Research has highlighted the positioning of accounting within processes of colonialism and imperialism, suggesting that accounting discourses and technologies have been used to influence and control indigenous peoples. This chapter provides a critical review of this research and proposes several future research directions. The chapter begins with a brief discussion of the linkages between accounting and colonialism. It then examines four geographic locations – Fiji, the United States, Canada and Australia – where accounting has been used by colonial rulers to ‘manage’ local populations. The examination of the individual sites highlights both commonalities as well as differences in the role and functioning of accounting. For example, the analyses illustrate how the language of accounting resonates with and sustains more general discourses about the inferiority of indigenous peoples. The analyses also make visible how accounting techniques allowed colonial rulers to put into practice specific programmes that attempted to control and govern the activities of indigenous peoples.

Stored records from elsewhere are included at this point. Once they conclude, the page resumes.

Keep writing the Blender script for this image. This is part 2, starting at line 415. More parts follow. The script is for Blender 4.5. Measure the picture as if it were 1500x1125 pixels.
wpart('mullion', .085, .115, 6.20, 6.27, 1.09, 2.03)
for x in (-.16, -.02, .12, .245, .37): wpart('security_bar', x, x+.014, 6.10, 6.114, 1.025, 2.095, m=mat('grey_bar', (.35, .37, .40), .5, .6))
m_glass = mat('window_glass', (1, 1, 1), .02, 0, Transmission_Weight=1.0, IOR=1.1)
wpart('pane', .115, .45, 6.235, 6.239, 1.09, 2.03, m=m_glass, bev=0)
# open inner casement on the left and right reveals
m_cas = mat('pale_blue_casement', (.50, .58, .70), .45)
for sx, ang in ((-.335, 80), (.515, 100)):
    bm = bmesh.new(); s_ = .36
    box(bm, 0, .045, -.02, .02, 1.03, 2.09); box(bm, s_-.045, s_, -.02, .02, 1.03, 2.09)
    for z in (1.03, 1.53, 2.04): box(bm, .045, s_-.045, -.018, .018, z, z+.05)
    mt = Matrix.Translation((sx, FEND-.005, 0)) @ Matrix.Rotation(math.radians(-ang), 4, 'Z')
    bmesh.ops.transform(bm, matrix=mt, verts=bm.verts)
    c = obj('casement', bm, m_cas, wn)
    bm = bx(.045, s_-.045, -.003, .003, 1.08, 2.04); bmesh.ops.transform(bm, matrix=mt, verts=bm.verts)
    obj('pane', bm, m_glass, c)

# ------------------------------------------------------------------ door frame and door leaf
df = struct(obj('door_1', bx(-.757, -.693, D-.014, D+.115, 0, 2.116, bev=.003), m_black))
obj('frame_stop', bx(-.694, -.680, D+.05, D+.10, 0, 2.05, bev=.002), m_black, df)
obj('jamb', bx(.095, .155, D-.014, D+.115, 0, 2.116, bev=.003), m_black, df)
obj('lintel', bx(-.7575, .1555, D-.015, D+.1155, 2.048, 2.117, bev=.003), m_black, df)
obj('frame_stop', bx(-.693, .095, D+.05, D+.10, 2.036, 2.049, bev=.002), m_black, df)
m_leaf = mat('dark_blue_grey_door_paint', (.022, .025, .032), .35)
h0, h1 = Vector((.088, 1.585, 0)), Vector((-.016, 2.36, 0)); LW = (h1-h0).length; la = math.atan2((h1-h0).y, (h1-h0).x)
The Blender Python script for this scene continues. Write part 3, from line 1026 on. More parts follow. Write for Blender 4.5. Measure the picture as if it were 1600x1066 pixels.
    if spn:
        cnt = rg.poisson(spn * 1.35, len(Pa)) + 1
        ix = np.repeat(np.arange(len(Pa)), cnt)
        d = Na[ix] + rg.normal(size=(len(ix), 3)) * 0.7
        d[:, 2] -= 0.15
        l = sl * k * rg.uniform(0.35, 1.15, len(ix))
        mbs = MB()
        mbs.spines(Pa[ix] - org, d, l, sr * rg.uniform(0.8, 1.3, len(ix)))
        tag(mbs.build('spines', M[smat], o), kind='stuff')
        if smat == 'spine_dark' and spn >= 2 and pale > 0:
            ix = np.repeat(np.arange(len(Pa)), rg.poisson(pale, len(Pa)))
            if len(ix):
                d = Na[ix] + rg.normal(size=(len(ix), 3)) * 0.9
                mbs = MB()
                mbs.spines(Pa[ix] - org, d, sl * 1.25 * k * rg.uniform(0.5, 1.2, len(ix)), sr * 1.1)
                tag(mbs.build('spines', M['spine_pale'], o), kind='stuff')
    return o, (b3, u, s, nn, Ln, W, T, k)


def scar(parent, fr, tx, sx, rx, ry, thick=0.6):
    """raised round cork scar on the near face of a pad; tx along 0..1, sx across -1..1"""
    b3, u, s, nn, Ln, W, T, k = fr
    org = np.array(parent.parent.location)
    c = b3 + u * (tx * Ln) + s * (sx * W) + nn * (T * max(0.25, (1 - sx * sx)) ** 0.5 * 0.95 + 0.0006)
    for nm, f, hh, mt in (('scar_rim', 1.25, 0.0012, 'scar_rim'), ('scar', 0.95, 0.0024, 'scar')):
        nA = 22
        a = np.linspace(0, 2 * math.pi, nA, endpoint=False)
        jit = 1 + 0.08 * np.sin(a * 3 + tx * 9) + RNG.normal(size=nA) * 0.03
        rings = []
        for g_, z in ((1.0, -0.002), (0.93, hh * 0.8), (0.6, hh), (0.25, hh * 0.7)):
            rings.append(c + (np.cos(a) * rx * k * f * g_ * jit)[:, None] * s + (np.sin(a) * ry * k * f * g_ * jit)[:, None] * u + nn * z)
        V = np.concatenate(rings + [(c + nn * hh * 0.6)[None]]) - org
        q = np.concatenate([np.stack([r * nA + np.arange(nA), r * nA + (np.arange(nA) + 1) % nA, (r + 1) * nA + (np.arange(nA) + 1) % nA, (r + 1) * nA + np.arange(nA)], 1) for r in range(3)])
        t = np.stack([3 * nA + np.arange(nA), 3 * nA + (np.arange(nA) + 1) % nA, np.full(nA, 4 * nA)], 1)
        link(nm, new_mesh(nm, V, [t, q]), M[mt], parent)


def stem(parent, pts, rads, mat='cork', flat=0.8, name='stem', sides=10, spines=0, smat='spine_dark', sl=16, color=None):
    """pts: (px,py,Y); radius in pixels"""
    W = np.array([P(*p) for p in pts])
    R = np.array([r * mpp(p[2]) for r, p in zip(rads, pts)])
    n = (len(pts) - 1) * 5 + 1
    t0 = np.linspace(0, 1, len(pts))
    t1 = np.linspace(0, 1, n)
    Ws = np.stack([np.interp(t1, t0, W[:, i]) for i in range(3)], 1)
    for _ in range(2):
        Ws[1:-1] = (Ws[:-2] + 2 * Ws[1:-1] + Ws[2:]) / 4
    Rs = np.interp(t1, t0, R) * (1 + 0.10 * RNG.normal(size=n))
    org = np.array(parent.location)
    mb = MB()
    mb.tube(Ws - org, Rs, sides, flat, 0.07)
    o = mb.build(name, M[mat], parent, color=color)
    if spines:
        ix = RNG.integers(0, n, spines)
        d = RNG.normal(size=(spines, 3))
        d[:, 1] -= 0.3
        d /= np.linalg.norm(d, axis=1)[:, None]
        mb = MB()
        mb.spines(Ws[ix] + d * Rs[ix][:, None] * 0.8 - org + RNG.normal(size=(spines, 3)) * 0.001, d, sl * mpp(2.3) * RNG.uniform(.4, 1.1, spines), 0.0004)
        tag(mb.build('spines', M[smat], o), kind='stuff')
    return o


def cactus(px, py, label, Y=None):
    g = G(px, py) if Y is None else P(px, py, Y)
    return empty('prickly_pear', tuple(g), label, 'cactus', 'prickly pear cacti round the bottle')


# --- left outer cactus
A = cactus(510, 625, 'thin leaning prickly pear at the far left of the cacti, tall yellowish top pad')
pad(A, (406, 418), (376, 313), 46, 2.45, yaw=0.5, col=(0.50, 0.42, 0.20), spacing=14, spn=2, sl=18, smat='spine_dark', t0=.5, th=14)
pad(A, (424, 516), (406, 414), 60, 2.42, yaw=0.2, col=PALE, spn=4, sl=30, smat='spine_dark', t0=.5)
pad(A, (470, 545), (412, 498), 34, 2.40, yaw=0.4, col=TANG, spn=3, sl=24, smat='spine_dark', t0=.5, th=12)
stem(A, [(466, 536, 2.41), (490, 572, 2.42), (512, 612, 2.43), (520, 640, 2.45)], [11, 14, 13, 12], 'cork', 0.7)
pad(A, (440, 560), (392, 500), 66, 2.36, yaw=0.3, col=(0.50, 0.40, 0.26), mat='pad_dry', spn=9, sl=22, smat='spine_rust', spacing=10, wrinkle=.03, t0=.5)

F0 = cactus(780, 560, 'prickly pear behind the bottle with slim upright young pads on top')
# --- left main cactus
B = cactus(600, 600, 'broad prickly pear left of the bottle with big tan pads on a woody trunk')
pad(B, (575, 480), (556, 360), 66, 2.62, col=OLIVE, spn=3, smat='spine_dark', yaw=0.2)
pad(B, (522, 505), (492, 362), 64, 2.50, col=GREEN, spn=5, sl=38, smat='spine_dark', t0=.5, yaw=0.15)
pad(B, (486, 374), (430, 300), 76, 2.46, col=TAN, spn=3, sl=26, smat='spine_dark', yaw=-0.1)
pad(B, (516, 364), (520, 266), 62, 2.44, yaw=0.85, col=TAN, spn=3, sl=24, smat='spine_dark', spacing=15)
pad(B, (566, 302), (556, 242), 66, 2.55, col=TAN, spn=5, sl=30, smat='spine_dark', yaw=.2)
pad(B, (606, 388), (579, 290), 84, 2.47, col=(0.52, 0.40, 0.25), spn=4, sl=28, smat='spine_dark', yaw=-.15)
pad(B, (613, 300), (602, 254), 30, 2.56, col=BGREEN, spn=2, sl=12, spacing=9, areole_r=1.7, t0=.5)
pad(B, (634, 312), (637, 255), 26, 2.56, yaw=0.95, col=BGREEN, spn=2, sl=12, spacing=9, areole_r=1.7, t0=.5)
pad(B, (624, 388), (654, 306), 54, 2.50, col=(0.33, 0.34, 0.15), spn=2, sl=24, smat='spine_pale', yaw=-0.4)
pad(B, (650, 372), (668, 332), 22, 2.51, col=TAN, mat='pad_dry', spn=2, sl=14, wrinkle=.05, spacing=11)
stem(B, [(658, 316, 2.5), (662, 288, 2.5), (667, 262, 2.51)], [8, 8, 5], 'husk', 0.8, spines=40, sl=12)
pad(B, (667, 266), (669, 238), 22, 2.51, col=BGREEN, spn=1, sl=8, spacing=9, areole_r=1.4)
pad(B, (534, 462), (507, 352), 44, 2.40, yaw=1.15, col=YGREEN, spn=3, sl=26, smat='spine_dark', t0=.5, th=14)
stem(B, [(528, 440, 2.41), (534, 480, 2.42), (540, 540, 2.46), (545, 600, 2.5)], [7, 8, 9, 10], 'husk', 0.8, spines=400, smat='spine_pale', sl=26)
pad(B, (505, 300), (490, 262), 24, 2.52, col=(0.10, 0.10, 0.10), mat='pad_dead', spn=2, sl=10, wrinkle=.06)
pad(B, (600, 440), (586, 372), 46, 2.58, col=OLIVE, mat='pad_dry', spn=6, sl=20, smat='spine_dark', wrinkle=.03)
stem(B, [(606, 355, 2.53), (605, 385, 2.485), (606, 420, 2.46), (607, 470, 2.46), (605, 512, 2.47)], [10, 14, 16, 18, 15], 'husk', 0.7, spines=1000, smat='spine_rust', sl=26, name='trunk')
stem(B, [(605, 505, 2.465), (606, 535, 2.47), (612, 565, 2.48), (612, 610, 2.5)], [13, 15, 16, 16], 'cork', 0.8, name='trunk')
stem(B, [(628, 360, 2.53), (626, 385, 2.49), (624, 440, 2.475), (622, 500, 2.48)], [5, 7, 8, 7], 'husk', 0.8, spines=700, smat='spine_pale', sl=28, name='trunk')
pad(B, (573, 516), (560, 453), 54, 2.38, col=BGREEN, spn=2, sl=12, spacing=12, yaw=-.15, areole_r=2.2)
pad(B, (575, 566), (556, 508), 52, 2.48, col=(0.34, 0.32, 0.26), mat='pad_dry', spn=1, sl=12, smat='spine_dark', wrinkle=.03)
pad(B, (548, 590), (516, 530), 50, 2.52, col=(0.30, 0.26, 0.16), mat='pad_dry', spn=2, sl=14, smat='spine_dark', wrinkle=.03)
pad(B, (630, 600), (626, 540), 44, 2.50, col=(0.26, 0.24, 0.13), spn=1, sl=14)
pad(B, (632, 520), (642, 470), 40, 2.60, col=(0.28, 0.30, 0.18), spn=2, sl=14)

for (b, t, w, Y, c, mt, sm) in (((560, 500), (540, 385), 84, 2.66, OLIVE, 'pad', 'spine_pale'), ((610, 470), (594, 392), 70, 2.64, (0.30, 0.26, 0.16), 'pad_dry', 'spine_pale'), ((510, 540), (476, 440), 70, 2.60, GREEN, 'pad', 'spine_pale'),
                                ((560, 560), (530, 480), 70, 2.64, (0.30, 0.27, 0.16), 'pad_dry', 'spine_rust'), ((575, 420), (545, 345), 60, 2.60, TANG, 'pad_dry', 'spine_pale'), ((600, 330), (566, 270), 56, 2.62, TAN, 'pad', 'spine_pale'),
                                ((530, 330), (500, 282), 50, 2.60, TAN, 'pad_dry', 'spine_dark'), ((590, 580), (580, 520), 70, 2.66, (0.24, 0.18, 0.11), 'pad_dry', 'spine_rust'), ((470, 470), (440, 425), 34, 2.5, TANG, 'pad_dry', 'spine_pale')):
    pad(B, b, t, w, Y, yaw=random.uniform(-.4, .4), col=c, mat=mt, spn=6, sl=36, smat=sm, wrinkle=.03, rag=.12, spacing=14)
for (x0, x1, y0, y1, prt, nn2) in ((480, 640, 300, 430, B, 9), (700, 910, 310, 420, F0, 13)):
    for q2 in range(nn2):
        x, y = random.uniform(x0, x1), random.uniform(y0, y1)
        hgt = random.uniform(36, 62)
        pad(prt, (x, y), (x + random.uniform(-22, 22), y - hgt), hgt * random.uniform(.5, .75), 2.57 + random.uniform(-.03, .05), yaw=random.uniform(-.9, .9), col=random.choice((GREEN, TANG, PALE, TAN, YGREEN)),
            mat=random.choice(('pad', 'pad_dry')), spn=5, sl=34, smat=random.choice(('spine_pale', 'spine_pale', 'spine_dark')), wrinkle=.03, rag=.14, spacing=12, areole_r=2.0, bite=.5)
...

In this way, the studies show how accounting was a central linchpin not only in thinking about indigenous peoples in certain ways (as inferior, etc.) but also in translating into practice programmes of government that sought to ‘civilise’ these populations. The chapter concludes by proposing that additional research – that both compares different settings and explicitly considers the role of accounting experts – is needed. Such research will help us to better understand the positioning of accounting in colonial processes and to contribute to current policy debates about governmentindigenous relations.